I cannot see how you can have a continuous radiation (for all time) from an event that only occurred for a short period of time, even if that event was everywhere, it is not being created everywhere now. (if from recombination).

I expect that the 3k radiation, is from the hydrogen in the Universe that has been independently measured to be at 3k, they are continuously radiating. (at 3k).

 

[jbriggs444]

That still does not seem to answer his question, if they are coming from everywhere they would also be coming from here, I cannot see how we can have the CMB radiation from recombination, being continuous if the source was transient. That event occurred for 20,000 years, so it has a leading and trailing edge, so once that event is over, they cannot be coming from everywhere, because they are coming from no where.

They are coming from a region that was far enough away at the time of emission that the CMBR from that region is only arriving here now. That region forms a spherical shell centered on us.

Some the CMBR that we see today was emitted from the far side of that region (earlier and more energetically).

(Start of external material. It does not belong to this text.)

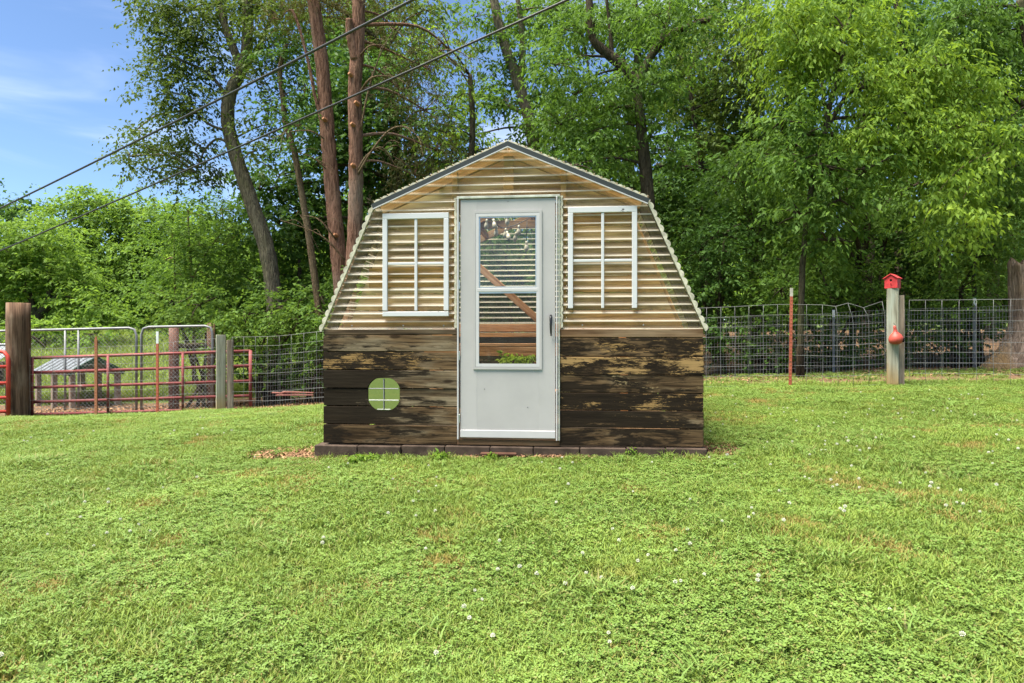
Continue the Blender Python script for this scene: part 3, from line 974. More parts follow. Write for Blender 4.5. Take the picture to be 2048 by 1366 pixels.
def sq_post(u, wpx, vt, mat, name, label, group=None, dx=0, yaw=0.0, round_=False, dy=0):
    x, y = on_line(u); y += dy
    z = G(x, y)
    top = CZ - (vt - 683) / FPX * y
    w_ = wpx / FPX * y
    h = top - z + .3
    if not round_: yaw += -math.atan2(x, y); w_ *= math.cos(math.atan2(x, y))
    if round_:
        rr = random.Random(int(u)); k = 20
        pts = [(0, 0, -.3 + h * i / 8) for i in range(9)]
        V, F = tube_geo(pts, [w_ / 2 * (1.03 - .05 * i / 8) for i in range(9)], 18, True, .035, rr)
        # worn top edge
        o = link(name, mesh(name, V, F, mat, False), None, (x, y, z))
        for p_ in o.data.polygons: p_.use_smooth = len(p_.vertices) == 4
    else:
        bm = bmesh.new(); bmesh.ops.create_cube(bm, size=1.0)
        bmesh.ops.scale(bm, vec=(w_, w_ * .95, h), verts=bm.verts)
        bmesh.ops.translate(bm, vec=(0, 0, h / 2 - .3), verts=bm.verts)
        rr = random.Random(int(u))
        bmesh.ops.subdivide_edges(bm, edges=[e for e in bm.edges if abs(e.verts[0].co.z - e.verts[1].co.z) > .1], cuts=6)
        for v_ in bm.verts: v_.co.x += rr.uniform(-.003, .003); v_.co.y += rr.uniform(-.003, .003); v_.co.z += rr.uniform(-.004, .004)
        bmesh.ops.bevel(bm, geom=[e for e in bm.edges if abs(e.verts[0].co.z - e.verts[1].co.z) > .05], offset=.008, segments=1, affect='EDGES')
        me = bpy.data.meshes.new(name); bm.to_mesh(me); bm.free(); me.materials.append(mat)
        o = link(name, me, None, (x, y, z), (0, 0, yaw))
    return tag(o, label, 'post', group), Vector((x, y, top)), w_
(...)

Some was emitted from the near side of that region (later and less energetically). Due to cosmic red shift, the resulting distribution of energies we see is roughly the same regardless.

The CMBR that we see tomorrow will have been emitted from within that same approximate region. On average it will have been emitted from a tiny bit farther away, but with the same range of emission energies and the same range of emission times. As a result, the CMBR that we see tomorrow will be a tiny bit more red-shifted than the CMBR that we see today.

 

[nikkkom]

What I don't understand is why there seems to be a steady supply of CMB photons arriving here from the great distances. Could the supply of photons incoming be expected to run out at some time?

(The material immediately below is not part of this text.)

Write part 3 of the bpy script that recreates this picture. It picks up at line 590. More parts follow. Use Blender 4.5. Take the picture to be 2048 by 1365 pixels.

CMB is coming from a sphere of progressively more distant regions of Universe. There is infinite supply of more and more distant regions.

 

[Chalnoth]

That still does not seem to answer his question, if they are coming from everywhere they would also be coming from here, I cannot see how we can have the CMB radiation from recombination, being continuous if the source was transient. That event occurred for 20,000 years, so it has a leading and trailing edge, so once that event is over, they cannot be coming from everywhere, because they are coming from no where.

The source of the CMB is the primordial plasma that existed until our universe was some 300,000 years old or so. The CMB was emitted when that plasma turned into a gas and became transparent. Yes, sometimes those CMB photons strike something (like the Earth), and of course those photons stop traveling.

But space is really, really big and really, really empty. Approximately 93% of the photons that were emitted have never run into anything before.